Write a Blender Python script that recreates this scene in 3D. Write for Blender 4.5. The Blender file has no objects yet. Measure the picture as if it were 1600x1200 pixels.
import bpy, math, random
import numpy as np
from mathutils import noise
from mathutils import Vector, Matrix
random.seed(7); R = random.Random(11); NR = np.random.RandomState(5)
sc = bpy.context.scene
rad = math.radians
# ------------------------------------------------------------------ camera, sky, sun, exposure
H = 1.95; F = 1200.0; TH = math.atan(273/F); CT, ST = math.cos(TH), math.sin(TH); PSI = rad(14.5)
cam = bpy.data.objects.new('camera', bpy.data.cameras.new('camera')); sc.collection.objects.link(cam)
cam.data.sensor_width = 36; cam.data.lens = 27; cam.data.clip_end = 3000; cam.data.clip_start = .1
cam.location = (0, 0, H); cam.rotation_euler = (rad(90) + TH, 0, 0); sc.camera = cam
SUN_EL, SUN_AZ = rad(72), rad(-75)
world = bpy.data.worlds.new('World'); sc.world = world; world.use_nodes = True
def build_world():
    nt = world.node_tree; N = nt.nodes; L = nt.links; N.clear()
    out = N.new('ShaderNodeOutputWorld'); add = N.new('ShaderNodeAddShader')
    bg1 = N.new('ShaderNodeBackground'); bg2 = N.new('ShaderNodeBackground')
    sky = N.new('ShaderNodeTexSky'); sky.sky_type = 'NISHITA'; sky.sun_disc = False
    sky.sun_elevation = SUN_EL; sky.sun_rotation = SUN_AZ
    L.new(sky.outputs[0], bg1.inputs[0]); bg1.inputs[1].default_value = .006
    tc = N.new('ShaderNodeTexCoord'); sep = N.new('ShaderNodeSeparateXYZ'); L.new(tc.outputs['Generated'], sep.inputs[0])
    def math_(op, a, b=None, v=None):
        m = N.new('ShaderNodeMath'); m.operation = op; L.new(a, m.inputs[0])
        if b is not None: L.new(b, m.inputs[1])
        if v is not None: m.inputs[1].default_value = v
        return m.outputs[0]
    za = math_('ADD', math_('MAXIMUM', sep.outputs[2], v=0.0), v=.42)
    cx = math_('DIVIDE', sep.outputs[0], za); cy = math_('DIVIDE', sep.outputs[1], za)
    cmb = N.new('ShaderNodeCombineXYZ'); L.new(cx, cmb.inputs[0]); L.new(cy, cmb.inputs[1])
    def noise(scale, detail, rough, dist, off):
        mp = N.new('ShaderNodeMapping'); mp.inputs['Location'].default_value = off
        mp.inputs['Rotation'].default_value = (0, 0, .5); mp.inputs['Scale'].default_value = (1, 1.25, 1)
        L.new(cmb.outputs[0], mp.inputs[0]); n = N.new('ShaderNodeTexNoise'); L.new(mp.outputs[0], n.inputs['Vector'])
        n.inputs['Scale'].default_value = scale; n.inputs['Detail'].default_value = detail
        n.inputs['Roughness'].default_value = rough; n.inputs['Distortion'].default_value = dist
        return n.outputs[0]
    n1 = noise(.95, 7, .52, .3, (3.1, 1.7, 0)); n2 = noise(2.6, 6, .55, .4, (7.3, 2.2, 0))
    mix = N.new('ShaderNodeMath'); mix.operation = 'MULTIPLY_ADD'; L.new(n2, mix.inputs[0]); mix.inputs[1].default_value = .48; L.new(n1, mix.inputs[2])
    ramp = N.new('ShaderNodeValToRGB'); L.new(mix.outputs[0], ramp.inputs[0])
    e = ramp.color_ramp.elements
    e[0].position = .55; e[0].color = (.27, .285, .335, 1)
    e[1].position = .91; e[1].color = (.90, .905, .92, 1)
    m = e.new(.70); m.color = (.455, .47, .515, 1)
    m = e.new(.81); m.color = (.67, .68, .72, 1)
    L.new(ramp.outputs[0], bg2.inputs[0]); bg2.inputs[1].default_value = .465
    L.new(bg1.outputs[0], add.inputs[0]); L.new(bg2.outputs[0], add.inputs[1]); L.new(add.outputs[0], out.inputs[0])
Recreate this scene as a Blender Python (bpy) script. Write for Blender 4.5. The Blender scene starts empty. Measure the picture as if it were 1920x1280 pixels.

• • • •

Extract every record. Keep wording exact.

▸ Result:
Write a Blender Python script that recreates this scene in 3D. Write for Blender 4.5. The Blender file has no objects yet. Measure the picture as if it were 1600x1200 pixels.
import bpy, math, random
import numpy as np
from mathutils import noise
from mathutils import Vector, Matrix
random.seed(7); R = random.Random(11); NR = np.random.RandomState(5)
sc = bpy.context.scene
rad = math.radians
# ------------------------------------------------------------------ camera, sky, sun, exposure
H = 1.95; F = 1200.0; TH = math.atan(273/F); CT, ST = math.cos(TH), math.sin(TH); PSI = rad(14.5)
cam = bpy.data.objects.new('camera', bpy.data.cameras.new('camera')); sc.collection.objects.link(cam)
cam.data.sensor_width = 36; cam.data.lens = 27; cam.data.clip_end = 3000; cam.data.clip_start = .1
cam.location = (0, 0, H); cam.rotation_euler = (rad(90) + TH, 0, 0); sc.camera = cam
SUN_EL, SUN_AZ = rad(72), rad(-75)
world = bpy.data.worlds.new('World'); sc.world = world; world.use_nodes = True
def build_world():
    nt = world.node_tree; N = nt.nodes; L = nt.links; N.clear()
    out = N.new('ShaderNodeOutputWorld'); add = N.new('ShaderNodeAddShader')
    bg1 = N.new('ShaderNodeBackground'); bg2 = N.new('ShaderNodeBackground')
    sky = N.new('ShaderNodeTexSky'); sky.sky_type = 'NISHITA'; sky.sun_disc = False
    sky.sun_elevation = SUN_EL; sky.sun_rotation = SUN_AZ
    L.new(sky.outputs[0], bg1.inputs[0]); bg1.inputs[1].default_value = .006
    tc = N.new('ShaderNodeTexCoord'); sep = N.new('ShaderNodeSeparateXYZ'); L.new(tc.outputs['Generated'], sep.inputs[0])
    def math_(op, a, b=None, v=None):
        m = N.new('ShaderNodeMath'); m.operation = op; L.new(a, m.inputs[0])
        if b is not None: L.new(b, m.inputs[1])
        if v is not None: m.inputs[1].default_value = v
        return m.outputs[0]
    za = math_('ADD', math_('MAXIMUM', sep.outputs[2], v=0.0), v=.42)
    cx = math_('DIVIDE', sep.outputs[0], za); cy = math_('DIVIDE', sep.outputs[1], za)
    cmb = N.new('ShaderNodeCombineXYZ'); L.new(cx, cmb.inputs[0]); L.new(cy, cmb.inputs[1])
    def noise(scale, detail, rough, dist, off):
        mp = N.new('ShaderNodeMapping'); mp.inputs['Location'].default_value = off
        mp.inputs['Rotation'].default_value = (0, 0, .5); mp.inputs['Scale'].default_value = (1, 1.25, 1)
        L.new(cmb.outputs[0], mp.inputs[0]); n = N.new('ShaderNodeTexNoise'); L.new(mp.outputs[0], n.inputs['Vector'])
        n.inputs['Scale'].default_value = scale; n.inputs['Detail'].default_value = detail
        n.inputs['Roughness'].default_value = rough; n.inputs['Distortion'].default_value = dist
        return n.outputs[0]
    n1 = noise(.95, 7, .52, .3, (3.1, 1.7, 0)); n2 = noise(2.6, 6, .55, .4, (7.3, 2.2, 0))
    mix = N.new('ShaderNodeMath'); mix.operation = 'MULTIPLY_ADD'; L.new(n2, mix.inputs[0]); mix.inputs[1].default_value = .48; L.new(n1, mix.inputs[2])
    ramp = N.new('ShaderNodeValToRGB'); L.new(mix.outputs[0], ramp.inputs[0])
    e = ramp.color_ramp.elements
    e[0].position = .55; e[0].color = (.27, .285, .335, 1)
    e[1].position = .91; e[1].color = (.90, .905, .92, 1)
    m = e.new(.70); m.color = (.455, .47, .515, 1)
    m = e.new(.81); m.color = (.67, .68, .72, 1)
    L.new(ramp.outputs[0], bg2.inputs[0]); bg2.inputs[1].default_value = .465
    L.new(bg1.outputs[0], add.inputs[0]); L.new(bg2.outputs[0], add.inputs[1]); L.new(add.outputs[0], out.inputs[0])
Recreate this scene as a Blender Python (bpy) script. Write for Blender 4.5. The Blender scene starts empty. Measure the picture as if it were 1920x1280 pixels.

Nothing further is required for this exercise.